Please give back word for word the lines below, from the first one through the one with "b = MB(); b.box((-3.16, 5.592, ZS-.04), (-3.098, 5.66, 2.83));".

-=-=-=-=-

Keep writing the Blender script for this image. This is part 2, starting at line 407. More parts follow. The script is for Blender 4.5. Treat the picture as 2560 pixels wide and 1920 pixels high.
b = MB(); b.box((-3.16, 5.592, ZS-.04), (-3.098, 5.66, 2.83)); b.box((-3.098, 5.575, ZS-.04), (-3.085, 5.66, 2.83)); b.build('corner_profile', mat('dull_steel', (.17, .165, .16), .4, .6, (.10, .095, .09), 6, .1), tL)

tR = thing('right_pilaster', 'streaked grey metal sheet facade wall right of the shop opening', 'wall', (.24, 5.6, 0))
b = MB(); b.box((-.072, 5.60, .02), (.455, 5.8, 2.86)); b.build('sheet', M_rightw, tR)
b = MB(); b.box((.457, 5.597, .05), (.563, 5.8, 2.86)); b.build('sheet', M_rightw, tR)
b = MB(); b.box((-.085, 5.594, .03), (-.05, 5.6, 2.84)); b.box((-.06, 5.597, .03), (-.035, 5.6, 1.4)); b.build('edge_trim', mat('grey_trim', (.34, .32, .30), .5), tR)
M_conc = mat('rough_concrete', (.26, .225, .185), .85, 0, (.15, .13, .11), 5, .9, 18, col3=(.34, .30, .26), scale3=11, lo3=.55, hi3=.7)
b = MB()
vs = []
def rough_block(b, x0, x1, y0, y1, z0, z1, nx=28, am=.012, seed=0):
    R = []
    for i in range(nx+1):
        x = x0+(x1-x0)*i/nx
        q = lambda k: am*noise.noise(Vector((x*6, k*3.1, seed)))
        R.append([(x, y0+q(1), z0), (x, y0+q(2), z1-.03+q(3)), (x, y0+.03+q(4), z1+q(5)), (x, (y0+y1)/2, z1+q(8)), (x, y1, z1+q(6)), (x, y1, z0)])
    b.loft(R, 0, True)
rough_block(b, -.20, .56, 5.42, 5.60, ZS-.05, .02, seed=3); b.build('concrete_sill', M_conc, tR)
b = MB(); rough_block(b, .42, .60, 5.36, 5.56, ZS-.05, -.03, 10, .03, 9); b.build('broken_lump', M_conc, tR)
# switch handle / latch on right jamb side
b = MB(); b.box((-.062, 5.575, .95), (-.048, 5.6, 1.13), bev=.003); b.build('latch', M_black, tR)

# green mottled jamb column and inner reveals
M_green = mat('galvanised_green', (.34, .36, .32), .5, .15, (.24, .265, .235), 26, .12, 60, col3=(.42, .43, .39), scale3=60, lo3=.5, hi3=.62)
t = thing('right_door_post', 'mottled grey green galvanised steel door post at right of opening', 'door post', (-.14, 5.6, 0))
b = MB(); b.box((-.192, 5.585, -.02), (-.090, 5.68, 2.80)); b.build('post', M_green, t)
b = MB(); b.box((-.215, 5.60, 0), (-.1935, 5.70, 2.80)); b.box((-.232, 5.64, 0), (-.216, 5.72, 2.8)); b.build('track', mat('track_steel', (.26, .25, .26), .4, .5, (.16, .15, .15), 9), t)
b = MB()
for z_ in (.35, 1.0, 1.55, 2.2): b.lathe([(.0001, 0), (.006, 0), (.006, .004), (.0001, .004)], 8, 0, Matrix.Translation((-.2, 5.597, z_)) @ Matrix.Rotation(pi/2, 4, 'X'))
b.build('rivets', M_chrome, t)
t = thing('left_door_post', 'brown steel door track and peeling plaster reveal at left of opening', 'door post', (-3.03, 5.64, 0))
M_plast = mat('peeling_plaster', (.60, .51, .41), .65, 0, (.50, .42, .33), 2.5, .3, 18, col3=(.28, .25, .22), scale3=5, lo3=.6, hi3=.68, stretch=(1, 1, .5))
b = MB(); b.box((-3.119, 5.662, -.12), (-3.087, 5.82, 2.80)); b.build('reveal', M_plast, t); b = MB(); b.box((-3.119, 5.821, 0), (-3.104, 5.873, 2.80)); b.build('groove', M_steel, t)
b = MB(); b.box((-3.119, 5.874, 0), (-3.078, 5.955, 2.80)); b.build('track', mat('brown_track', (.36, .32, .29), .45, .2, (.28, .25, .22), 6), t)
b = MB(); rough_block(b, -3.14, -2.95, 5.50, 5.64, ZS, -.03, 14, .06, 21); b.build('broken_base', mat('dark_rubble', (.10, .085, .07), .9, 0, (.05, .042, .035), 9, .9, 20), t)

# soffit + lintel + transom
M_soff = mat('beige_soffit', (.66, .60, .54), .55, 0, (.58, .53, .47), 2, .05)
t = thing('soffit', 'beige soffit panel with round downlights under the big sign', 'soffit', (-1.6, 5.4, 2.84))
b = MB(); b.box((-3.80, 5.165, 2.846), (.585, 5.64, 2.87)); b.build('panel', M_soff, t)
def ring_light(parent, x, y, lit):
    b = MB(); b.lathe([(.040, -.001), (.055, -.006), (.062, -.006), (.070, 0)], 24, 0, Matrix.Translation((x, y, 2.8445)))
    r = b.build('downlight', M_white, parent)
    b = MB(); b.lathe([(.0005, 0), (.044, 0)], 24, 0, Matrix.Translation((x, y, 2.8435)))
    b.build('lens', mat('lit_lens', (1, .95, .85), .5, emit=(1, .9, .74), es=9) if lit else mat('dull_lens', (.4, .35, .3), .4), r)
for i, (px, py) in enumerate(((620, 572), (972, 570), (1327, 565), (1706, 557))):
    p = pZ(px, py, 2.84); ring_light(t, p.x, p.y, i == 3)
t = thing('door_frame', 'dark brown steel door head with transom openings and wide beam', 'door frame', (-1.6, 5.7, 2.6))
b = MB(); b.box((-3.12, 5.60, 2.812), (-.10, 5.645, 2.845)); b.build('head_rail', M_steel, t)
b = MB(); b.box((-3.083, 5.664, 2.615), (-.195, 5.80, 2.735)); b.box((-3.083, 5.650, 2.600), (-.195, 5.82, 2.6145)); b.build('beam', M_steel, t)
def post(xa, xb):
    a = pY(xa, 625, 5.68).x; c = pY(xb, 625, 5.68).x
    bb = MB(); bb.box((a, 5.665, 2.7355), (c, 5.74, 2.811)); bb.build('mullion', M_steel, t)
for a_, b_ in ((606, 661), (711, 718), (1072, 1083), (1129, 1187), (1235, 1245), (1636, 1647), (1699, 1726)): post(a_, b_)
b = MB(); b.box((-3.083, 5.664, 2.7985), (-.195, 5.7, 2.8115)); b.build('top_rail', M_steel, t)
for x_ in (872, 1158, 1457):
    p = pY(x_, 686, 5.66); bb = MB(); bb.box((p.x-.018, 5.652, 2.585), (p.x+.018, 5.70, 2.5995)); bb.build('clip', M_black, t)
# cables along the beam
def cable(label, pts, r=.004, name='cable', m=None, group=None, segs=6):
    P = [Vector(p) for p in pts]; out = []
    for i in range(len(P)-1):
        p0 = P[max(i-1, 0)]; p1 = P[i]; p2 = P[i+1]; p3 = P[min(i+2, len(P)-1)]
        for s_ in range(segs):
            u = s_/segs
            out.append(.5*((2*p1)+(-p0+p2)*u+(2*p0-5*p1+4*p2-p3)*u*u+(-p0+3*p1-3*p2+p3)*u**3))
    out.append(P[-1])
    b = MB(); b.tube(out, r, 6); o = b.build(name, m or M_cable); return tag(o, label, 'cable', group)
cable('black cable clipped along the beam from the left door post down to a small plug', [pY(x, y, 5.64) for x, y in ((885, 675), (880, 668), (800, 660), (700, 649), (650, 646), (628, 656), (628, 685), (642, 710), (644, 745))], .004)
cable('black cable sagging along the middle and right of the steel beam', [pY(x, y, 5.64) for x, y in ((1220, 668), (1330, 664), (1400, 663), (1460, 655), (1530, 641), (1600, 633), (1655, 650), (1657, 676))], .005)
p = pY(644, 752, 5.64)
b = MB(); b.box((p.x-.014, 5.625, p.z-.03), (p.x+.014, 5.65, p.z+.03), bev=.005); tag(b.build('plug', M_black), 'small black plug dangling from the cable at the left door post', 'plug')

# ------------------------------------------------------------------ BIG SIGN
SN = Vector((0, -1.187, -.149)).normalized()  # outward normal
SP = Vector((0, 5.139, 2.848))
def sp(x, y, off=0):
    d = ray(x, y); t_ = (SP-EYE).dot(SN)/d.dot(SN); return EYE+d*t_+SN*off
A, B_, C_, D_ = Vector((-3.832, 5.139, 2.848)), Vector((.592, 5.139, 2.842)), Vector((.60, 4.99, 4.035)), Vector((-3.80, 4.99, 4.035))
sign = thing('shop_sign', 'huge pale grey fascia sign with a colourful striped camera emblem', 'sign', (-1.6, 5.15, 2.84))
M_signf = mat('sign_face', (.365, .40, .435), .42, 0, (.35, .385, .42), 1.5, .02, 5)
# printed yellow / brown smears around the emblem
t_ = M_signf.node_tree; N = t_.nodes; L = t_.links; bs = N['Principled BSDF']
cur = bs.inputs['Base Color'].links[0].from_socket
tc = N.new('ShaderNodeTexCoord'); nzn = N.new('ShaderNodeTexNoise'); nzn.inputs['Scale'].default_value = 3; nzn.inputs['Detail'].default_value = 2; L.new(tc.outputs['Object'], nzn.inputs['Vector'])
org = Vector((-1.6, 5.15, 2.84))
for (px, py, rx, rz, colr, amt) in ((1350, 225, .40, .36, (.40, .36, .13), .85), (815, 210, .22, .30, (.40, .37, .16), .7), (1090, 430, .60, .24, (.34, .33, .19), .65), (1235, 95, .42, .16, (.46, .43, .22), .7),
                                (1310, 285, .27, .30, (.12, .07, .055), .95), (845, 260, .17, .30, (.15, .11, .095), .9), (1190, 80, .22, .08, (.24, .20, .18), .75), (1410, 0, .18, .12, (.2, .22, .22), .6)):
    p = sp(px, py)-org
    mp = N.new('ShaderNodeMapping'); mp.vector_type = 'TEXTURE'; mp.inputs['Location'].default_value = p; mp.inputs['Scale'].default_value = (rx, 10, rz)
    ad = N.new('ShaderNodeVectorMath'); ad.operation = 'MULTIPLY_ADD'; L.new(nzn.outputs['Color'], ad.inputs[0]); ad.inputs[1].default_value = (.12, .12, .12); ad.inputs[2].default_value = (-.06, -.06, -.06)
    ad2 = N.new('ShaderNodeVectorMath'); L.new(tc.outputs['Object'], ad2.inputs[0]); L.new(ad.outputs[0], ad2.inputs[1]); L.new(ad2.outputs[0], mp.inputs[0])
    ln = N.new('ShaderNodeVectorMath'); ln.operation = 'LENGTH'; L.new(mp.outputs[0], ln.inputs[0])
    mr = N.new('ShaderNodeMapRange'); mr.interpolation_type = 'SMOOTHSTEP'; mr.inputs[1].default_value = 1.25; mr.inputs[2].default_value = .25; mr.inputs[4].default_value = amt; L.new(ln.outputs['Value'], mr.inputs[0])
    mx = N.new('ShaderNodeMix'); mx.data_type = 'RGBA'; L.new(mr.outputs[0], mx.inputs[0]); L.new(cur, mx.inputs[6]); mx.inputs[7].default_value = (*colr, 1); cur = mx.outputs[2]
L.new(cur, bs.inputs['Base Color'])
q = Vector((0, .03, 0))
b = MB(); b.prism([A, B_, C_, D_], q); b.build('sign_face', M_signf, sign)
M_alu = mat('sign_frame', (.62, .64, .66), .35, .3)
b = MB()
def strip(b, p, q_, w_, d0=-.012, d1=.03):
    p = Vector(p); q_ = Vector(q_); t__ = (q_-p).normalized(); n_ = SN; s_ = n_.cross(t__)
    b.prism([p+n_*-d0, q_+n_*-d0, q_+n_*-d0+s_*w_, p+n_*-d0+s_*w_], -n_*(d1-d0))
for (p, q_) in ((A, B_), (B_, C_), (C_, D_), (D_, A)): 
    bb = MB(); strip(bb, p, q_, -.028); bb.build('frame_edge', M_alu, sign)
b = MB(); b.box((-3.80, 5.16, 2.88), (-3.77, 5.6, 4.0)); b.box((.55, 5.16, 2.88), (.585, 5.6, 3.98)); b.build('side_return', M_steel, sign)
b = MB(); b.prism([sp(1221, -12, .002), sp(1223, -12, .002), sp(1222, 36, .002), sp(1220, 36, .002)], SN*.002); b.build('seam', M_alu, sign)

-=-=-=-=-

* **Correct output**
Keep writing the Blender script for this image. This is part 2, starting at line 407. More parts follow. The script is for Blender 4.5. Treat the picture as 2560 pixels wide and 1920 pixels high.
b = MB(); b.box((-3.16, 5.592, ZS-.04), (-3.098, 5.66, 2.83)); b.box((-3.098, 5.575, ZS-.04), (-3.085, 5.66, 2.83)); b.build('corner_profile', mat('dull_steel', (.17, .165, .16), .4, .6, (.10, .095, .09), 6, .1), tL)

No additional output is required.